_What is required_
Write out the material exactly. Do not include the pictures.

▬▬▬▬▬▬

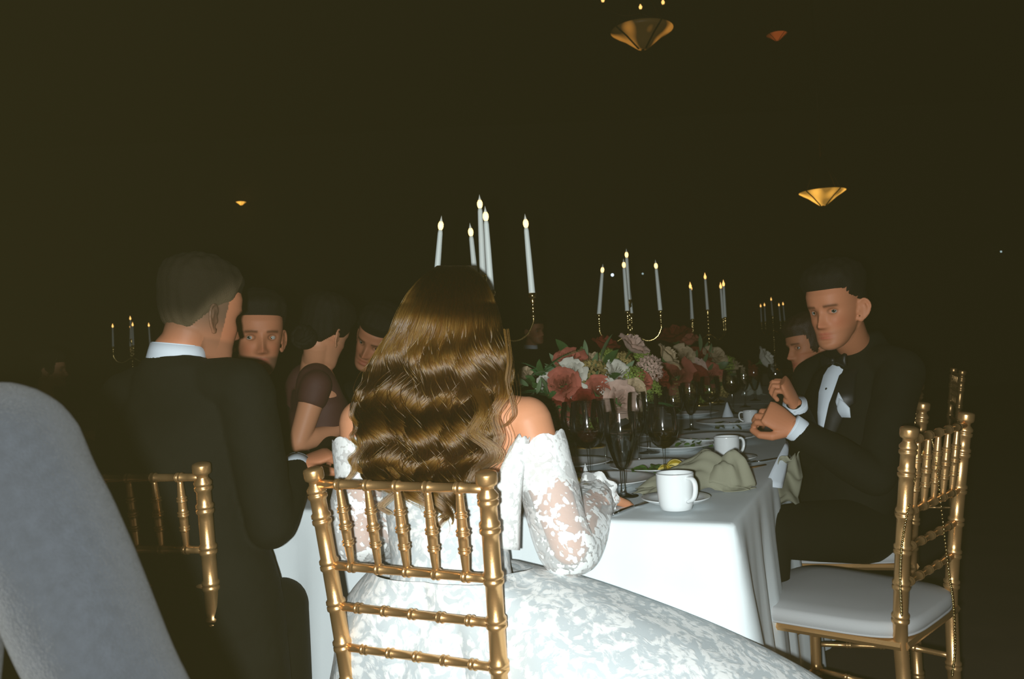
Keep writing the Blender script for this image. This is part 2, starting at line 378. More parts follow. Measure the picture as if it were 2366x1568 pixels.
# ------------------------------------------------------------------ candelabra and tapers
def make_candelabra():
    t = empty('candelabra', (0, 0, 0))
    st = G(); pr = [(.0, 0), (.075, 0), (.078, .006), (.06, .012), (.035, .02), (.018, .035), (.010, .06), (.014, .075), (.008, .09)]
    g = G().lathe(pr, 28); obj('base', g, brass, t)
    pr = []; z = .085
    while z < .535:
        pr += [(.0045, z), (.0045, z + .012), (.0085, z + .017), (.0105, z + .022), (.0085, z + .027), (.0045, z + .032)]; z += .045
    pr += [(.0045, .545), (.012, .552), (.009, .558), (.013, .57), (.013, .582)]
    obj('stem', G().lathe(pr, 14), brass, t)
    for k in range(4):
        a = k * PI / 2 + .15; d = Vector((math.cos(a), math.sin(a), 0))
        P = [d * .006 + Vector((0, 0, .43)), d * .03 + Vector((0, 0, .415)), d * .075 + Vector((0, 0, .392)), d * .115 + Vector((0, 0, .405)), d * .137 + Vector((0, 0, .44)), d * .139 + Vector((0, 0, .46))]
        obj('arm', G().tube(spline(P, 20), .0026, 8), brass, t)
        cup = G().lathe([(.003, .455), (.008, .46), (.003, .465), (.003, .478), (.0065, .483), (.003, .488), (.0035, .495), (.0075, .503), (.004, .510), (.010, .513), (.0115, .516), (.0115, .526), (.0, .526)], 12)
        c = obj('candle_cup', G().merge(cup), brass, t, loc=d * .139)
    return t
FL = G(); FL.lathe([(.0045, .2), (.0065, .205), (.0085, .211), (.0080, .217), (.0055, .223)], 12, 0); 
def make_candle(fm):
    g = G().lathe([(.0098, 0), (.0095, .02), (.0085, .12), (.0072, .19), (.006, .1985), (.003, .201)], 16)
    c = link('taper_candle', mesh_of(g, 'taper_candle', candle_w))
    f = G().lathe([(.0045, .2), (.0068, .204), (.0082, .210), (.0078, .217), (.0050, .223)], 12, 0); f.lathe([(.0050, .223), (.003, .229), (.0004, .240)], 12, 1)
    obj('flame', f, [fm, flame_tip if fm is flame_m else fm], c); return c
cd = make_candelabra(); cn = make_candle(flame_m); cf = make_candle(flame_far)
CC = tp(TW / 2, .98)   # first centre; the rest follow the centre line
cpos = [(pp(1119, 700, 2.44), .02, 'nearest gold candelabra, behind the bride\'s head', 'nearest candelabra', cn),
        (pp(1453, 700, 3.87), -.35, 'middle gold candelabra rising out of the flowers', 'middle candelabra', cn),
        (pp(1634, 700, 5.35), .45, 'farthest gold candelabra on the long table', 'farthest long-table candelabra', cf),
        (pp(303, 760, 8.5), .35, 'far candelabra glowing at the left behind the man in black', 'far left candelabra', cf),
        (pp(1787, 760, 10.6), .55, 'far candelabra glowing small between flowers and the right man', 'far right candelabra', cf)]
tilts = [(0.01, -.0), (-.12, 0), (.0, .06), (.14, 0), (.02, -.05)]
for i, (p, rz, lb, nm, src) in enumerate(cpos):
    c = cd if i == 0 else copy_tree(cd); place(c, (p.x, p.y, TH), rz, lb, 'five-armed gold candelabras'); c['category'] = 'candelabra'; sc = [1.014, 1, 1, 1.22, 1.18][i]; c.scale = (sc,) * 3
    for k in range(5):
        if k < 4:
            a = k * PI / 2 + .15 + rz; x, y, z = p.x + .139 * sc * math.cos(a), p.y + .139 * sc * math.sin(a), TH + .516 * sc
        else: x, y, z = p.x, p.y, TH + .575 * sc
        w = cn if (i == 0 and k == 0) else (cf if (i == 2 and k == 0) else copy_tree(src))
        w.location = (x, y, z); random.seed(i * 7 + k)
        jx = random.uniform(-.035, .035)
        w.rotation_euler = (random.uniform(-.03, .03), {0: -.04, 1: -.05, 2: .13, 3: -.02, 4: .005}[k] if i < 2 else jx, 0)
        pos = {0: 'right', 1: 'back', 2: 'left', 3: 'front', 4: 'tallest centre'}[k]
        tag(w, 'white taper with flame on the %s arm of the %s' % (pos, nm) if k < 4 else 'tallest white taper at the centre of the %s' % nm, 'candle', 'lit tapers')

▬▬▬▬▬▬

_Exercise result_
Keep writing the Blender script for this image. This is part 2, starting at line 378. More parts follow. Measure the picture as if it were 2366x1568 pixels.
# ------------------------------------------------------------------ candelabra and tapers
def make_candelabra():
    t = empty('candelabra', (0, 0, 0))
    st = G(); pr = [(.0, 0), (.075, 0), (.078, .006), (.06, .012), (.035, .02), (.018, .035), (.010, .06), (.014, .075), (.008, .09)]
    g = G().lathe(pr, 28); obj('base', g, brass, t)
    pr = []; z = .085
    while z < .535:
        pr += [(.0045, z), (.0045, z + .012), (.0085, z + .017), (.0105, z + .022), (.0085, z + .027), (.0045, z + .032)]; z += .045
    pr += [(.0045, .545), (.012, .552), (.009, .558), (.013, .57), (.013, .582)]
    obj('stem', G().lathe(pr, 14), brass, t)
    for k in range(4):
        a = k * PI / 2 + .15; d = Vector((math.cos(a), math.sin(a), 0))
        P = [d * .006 + Vector((0, 0, .43)), d * .03 + Vector((0, 0, .415)), d * .075 + Vector((0, 0, .392)), d * .115 + Vector((0, 0, .405)), d * .137 + Vector((0, 0, .44)), d * .139 + Vector((0, 0, .46))]
        obj('arm', G().tube(spline(P, 20), .0026, 8), brass, t)
        cup = G().lathe([(.003, .455), (.008, .46), (.003, .465), (.003, .478), (.0065, .483), (.003, .488), (.0035, .495), (.0075, .503), (.004, .510), (.010, .513), (.0115, .516), (.0115, .526), (.0, .526)], 12)
        c = obj('candle_cup', G().merge(cup), brass, t, loc=d * .139)
    return t
FL = G(); FL.lathe([(.0045, .2), (.0065, .205), (.0085, .211), (.0080, .217), (.0055, .223)], 12, 0); 
def make_candle(fm):
    g = G().lathe([(.0098, 0), (.0095, .02), (.0085, .12), (.0072, .19), (.006, .1985), (.003, .201)], 16)
    c = link('taper_candle', mesh_of(g, 'taper_candle', candle_w))
    f = G().lathe([(.0045, .2), (.0068, .204), (.0082, .210), (.0078, .217), (.0050, .223)], 12, 0); f.lathe([(.0050, .223), (.003, .229), (.0004, .240)], 12, 1)
    obj('flame', f, [fm, flame_tip if fm is flame_m else fm], c); return c
cd = make_candelabra(); cn = make_candle(flame_m); cf = make_candle(flame_far)
CC = tp(TW / 2, .98)   # first centre; the rest follow the centre line
cpos = [(pp(1119, 700, 2.44), .02, 'nearest gold candelabra, behind the bride\'s head', 'nearest candelabra', cn),
        (pp(1453, 700, 3.87), -.35, 'middle gold candelabra rising out of the flowers', 'middle candelabra', cn),
        (pp(1634, 700, 5.35), .45, 'farthest gold candelabra on the long table', 'farthest long-table candelabra', cf),
        (pp(303, 760, 8.5), .35, 'far candelabra glowing at the left behind the man in black', 'far left candelabra', cf),
        (pp(1787, 760, 10.6), .55, 'far candelabra glowing small between flowers and the right man', 'far right candelabra', cf)]
tilts = [(0.01, -.0), (-.12, 0), (.0, .06), (.14, 0), (.02, -.05)]
for i, (p, rz, lb, nm, src) in enumerate(cpos):
    c = cd if i == 0 else copy_tree(cd); place(c, (p.x, p.y, TH), rz, lb, 'five-armed gold candelabras'); c['category'] = 'candelabra'; sc = [1.014, 1, 1, 1.22, 1.18][i]; c.scale = (sc,) * 3
    for k in range(5):
        if k < 4:
            a = k * PI / 2 + .15 + rz; x, y, z = p.x + .139 * sc * math.cos(a), p.y + .139 * sc * math.sin(a), TH + .516 * sc
        else: x, y, z = p.x, p.y, TH + .575 * sc
        w = cn if (i == 0 and k == 0) else (cf if (i == 2 and k == 0) else copy_tree(src))
        w.location = (x, y, z); random.seed(i * 7 + k)
        jx = random.uniform(-.035, .035)
        w.rotation_euler = (random.uniform(-.03, .03), {0: -.04, 1: -.05, 2: .13, 3: -.02, 4: .005}[k] if i < 2 else jx, 0)
        pos = {0: 'right', 1: 'back', 2: 'left', 3: 'front', 4: 'tallest centre'}[k]
        tag(w, 'white taper with flame on the %s arm of the %s' % (pos, nm) if k < 4 else 'tallest white taper at the centre of the %s' % nm, 'candle', 'lit tapers')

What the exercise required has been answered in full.